SEBAB MUNCULNYA HASAD

SEBAB MUNCULNYA HASAD

Hasad merupakan sikap yang tercela di dalam Islam, karena hal itu akan membawa dampak yang negatif, baik bagi dirinya maupun terhadap orang lain. Terhadap dirinya akan lahir sikap dan sifat negatif seperti tidak menyukai kritik dan saran, apalagi kalau hal itu datang dari orang yang dia berhasad kepadanya, sedangkan terhadap orang lain dilakukan tindakan-tindakan yang tidak benar, sebagai konsekuensi logis dari ketidaksukaannya terhadap orang yang mencapai keberhasilan dan kemajuan. Karena itu, kita harus mengetahui apa yang menjadi penyebab utama lahirnya sikap hasad ini agar dengan demikian kita bisa menjauhinya sehinga sikap yang buruk ini tidak tumbuh dalam diri kita masing-masing.
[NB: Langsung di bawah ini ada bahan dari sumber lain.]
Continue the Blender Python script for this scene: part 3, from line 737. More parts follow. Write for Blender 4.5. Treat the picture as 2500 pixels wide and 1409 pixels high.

Di dalam Al Qur’an, Allah Swt menyebutkan dua sebab utama yang membuat seseorang berlaku hasad. Pertama, rasa permusuhan dan kebencian kepada seseorang. Fakta sejarah menunjukkan bahwa orang kafir, musyrikin dan munafik tidak suka melihat kemajuan yang telah dicapai oleh Rasulullah Saw dengan para sahabatnya, akibatnya mereka tidak sekan-segan menganiaya, memusuhi bahkan memeranginya. Karena itu terjadilah sejumlah peperangan pada masa Rasul disebabkan rasa permusuhan dan kebencian yang membuat mereka menjadi iri hati. Itulah sebabnya, mengapa orang-orang seperti itu tidak boleh dijadikan sebagai teman kepercayaan sebagaimana firman Allah yang artinya: “Hai orang-orang yang beriman, janganlah kamu ambil menjadi teman kepercayaanmu orang-orang yang diluar kalanganmu (karena) mereka tidak henti-hentinya (menimbulkan) kemudharatan bagimu. Mereka menyukai apa yang menyusahkanmu. Telah nyata kebencian dari mulut mereka, dan apa yang disembunyikanhati mereka lebih besar lagi. Sungguh telah Kami terangkan kepadamu ayat-ayat (Kami), jika kamu memahaminya.” (QS 3:118)

Kedua, bersifat dan bersikap sombong (takabbur), yakni merasa diri sendiri yang paling baik, paling benar atau paling hebat. Dari sifat dan sikap seperti itu seseorang tidak suka terhadap keberhasilan dan kemajuan yang dicapai orang lain sehingga kemajuan dan keberhasilan orang lain itu harus dihambat, bahkan kalau perlu dihentikan dengan berbagai cara, dari sinilah salah satu faktor yang menyebabkan lahirnya prilaku kriminal dan akhlak tercela lainnya antara manusia yang satu terhadap manusia yang lain, bahkan penolakan terhadap nilai-nilai kebenaran yang dibawa oleh Rasul. Allah berfirman menceritakan soal ini yang artinya: “Dan berkatalah pemuka-pemuka yang kafir diantara kaumnya dan yang mendustakan akan menemui hari akhirat (kelak) dan yang telah Kami mewahkan mereka dalam kehidupan di dunia: “(orang) ini tidak lain hanyalah manusia seperti kamu, dia makan dari apa yang kamu makan, dan meminum dari apa yang kamu minum. Dan sesungguhnya jika kamu sekalian mentaati manusia yang seperti kamu, niscaya bila demikian kamu benar-benar (menjadi) orang-orang yang merugi.” (QS 23:33-34).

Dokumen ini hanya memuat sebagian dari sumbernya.